◆ EXERCISE BRIEF
Copy out all lines that carry the word "this".

◆ RECORDS TO USE
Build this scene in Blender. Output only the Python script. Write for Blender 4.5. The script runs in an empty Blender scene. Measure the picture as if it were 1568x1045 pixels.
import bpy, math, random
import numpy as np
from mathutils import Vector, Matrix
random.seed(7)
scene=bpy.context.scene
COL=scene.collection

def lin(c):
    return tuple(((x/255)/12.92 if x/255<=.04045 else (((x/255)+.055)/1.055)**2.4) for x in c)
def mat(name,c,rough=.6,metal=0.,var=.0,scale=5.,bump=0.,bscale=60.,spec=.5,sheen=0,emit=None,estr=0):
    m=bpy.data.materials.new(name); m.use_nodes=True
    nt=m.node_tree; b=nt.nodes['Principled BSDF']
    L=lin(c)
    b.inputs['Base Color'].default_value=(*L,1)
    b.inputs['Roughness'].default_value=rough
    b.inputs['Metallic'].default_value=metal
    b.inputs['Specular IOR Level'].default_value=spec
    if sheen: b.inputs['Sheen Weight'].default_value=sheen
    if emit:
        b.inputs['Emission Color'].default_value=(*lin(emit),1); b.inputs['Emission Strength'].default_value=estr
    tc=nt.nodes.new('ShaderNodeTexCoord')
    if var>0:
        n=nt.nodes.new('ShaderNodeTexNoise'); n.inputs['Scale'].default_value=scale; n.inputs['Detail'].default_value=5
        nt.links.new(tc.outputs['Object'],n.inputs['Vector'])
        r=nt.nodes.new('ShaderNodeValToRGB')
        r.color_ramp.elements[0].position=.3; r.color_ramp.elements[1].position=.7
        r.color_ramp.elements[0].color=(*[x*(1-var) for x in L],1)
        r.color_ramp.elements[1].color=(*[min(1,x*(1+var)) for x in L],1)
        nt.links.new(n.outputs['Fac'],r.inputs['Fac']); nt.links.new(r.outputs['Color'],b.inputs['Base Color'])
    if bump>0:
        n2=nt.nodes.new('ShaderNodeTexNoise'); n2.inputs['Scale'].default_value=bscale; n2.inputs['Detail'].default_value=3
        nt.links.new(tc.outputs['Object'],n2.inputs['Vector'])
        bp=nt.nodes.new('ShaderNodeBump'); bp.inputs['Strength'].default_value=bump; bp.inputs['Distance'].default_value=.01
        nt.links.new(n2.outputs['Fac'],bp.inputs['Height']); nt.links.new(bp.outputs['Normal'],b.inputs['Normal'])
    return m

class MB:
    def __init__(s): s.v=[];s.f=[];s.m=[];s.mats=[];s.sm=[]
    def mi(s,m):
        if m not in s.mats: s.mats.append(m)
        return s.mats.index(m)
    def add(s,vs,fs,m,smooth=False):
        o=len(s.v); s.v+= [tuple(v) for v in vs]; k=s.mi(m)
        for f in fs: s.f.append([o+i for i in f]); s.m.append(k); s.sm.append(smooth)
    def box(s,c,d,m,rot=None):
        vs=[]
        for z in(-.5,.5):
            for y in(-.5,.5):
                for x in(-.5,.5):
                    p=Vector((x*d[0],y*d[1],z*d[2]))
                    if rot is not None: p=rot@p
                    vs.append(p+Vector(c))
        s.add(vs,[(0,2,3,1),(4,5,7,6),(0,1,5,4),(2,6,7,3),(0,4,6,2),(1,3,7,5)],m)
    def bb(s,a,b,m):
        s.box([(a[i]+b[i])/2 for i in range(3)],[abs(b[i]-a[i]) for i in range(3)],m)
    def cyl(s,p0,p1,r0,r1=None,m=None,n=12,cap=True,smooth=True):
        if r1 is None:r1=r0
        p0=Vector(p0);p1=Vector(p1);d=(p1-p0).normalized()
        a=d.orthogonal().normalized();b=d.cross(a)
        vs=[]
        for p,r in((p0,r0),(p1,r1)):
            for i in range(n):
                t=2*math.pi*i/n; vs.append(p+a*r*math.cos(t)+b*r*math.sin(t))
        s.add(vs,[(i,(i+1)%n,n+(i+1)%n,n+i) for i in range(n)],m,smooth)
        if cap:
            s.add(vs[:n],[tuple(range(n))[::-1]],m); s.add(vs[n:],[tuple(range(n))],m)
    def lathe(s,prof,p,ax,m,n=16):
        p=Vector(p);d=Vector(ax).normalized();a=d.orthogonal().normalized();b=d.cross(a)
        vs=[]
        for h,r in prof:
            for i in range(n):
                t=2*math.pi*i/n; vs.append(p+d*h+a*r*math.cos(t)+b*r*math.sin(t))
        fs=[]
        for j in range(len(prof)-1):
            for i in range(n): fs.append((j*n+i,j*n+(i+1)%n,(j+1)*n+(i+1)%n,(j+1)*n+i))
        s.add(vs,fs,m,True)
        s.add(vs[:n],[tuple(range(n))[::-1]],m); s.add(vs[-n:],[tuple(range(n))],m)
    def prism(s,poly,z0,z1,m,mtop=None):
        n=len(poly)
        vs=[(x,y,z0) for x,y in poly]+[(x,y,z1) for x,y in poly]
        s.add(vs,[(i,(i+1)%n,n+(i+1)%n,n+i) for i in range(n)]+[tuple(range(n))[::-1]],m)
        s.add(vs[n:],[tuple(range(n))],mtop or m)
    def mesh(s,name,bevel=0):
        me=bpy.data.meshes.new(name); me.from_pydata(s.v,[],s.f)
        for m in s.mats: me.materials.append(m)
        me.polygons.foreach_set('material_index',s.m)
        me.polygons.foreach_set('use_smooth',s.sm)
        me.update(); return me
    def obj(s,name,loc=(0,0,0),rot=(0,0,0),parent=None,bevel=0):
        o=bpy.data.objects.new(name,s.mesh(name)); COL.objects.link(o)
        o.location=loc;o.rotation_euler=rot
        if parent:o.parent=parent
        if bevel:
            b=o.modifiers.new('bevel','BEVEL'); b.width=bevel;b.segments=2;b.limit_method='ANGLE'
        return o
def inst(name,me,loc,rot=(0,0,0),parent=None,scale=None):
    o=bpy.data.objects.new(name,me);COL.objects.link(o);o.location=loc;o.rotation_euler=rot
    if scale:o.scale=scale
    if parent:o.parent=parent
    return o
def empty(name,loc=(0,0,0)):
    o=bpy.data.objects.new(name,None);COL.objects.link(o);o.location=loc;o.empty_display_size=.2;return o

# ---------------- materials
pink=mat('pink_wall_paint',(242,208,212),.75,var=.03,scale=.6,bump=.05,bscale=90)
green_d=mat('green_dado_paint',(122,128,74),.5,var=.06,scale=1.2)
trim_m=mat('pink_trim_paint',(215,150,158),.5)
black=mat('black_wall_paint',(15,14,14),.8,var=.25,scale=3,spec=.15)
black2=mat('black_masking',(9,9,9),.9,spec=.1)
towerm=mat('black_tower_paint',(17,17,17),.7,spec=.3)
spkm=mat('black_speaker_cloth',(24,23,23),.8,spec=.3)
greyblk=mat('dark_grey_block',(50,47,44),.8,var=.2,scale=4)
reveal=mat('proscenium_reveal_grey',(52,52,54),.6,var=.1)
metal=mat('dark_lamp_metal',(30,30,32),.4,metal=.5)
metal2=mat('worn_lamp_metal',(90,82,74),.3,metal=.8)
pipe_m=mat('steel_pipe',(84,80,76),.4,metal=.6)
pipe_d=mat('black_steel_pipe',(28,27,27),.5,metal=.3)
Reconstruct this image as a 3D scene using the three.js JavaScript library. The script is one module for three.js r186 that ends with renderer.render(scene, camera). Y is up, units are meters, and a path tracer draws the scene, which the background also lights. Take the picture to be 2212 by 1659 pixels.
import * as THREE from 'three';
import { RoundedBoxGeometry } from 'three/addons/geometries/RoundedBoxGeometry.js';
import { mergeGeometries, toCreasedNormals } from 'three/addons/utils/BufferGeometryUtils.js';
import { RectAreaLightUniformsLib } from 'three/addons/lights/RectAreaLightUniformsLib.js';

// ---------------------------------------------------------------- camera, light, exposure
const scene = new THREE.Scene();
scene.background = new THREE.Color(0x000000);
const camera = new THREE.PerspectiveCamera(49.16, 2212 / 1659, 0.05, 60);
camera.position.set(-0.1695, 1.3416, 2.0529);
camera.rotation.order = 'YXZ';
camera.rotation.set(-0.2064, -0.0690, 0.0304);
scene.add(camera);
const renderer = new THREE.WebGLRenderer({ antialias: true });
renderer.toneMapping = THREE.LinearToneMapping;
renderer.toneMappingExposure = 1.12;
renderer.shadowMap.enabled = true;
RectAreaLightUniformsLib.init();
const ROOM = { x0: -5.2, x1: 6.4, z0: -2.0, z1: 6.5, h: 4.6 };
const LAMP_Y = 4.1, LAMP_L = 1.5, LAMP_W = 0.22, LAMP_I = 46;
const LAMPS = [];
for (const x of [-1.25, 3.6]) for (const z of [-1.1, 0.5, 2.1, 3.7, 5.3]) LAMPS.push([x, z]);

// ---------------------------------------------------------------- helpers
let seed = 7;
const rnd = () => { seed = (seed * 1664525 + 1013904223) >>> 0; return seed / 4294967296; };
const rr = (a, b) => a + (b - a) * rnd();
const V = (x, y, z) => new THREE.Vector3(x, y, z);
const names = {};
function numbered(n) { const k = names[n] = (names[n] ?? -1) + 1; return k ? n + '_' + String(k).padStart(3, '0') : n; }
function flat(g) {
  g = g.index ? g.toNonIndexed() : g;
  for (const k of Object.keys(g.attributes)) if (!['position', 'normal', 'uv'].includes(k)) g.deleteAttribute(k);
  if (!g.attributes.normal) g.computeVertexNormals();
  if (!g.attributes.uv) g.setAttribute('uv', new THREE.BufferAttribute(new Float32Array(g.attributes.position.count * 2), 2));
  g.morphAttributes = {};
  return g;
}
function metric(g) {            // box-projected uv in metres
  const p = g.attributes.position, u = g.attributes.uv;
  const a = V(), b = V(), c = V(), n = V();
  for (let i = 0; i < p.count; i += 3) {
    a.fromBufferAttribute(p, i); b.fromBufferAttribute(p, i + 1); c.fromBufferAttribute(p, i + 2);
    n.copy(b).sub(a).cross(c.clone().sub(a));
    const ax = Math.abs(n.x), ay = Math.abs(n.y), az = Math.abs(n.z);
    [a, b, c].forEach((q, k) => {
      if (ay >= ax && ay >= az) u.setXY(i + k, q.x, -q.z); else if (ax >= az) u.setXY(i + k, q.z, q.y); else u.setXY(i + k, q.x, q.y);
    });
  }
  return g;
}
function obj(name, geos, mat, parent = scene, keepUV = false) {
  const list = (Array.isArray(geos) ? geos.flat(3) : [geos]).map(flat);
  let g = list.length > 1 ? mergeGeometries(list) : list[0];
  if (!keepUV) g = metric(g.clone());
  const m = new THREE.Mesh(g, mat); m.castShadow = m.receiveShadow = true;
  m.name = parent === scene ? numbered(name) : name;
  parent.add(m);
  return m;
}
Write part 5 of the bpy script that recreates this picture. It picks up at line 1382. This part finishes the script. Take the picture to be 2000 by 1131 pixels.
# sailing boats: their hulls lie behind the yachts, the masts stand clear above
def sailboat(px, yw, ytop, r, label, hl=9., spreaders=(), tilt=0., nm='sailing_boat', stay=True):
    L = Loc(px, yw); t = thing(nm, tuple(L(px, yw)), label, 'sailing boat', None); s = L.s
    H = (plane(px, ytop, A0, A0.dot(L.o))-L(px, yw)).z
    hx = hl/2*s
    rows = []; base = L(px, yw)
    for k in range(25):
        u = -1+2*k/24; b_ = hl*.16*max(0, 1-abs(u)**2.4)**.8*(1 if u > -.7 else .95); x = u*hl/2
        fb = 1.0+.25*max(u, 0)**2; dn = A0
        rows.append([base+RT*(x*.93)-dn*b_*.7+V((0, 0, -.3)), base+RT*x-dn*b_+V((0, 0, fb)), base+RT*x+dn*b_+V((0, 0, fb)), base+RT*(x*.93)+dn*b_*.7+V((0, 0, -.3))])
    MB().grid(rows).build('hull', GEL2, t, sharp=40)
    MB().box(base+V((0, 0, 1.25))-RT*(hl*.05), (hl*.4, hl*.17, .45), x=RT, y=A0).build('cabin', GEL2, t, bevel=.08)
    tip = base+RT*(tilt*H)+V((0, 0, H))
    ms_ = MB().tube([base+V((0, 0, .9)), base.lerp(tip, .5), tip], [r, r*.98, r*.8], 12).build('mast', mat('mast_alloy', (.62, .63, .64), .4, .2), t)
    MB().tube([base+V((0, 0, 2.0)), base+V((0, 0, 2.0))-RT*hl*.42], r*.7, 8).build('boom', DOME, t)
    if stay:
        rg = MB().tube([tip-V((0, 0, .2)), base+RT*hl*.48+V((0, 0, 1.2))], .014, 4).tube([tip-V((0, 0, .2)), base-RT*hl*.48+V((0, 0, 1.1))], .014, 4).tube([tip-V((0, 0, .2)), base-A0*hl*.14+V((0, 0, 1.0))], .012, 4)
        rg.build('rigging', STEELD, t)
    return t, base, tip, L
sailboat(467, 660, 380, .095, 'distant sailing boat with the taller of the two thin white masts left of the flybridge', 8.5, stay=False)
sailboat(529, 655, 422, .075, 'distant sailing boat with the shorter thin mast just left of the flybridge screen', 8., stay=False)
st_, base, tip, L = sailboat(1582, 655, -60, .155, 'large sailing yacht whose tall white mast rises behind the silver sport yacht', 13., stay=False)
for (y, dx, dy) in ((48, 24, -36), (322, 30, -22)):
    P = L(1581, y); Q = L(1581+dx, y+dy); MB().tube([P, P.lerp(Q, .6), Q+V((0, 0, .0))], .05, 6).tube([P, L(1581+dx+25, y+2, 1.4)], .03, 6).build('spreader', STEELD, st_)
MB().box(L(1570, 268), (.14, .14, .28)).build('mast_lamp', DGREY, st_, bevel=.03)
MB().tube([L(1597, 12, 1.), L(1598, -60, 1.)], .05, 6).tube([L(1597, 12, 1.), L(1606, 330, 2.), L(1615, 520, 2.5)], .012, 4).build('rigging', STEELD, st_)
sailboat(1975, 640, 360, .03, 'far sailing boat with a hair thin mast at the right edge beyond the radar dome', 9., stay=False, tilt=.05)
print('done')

◆ ANSWER FOR THE TASK
Build this scene in Blender. Output only the Python script. Write for Blender 4.5. The script runs in an empty Blender scene. Measure the picture as if it were 1568x1045 pixels.
Reconstruct this image as a 3D scene using the three.js JavaScript library. The script is one module for three.js r186 that ends with renderer.render(scene, camera). Y is up, units are meters, and a path tracer draws the scene, which the background also lights. Take the picture to be 2212 by 1659 pixels.
Write part 5 of the bpy script that recreates this picture. It picks up at line 1382. This part finishes the script. Take the picture to be 2000 by 1131 pixels.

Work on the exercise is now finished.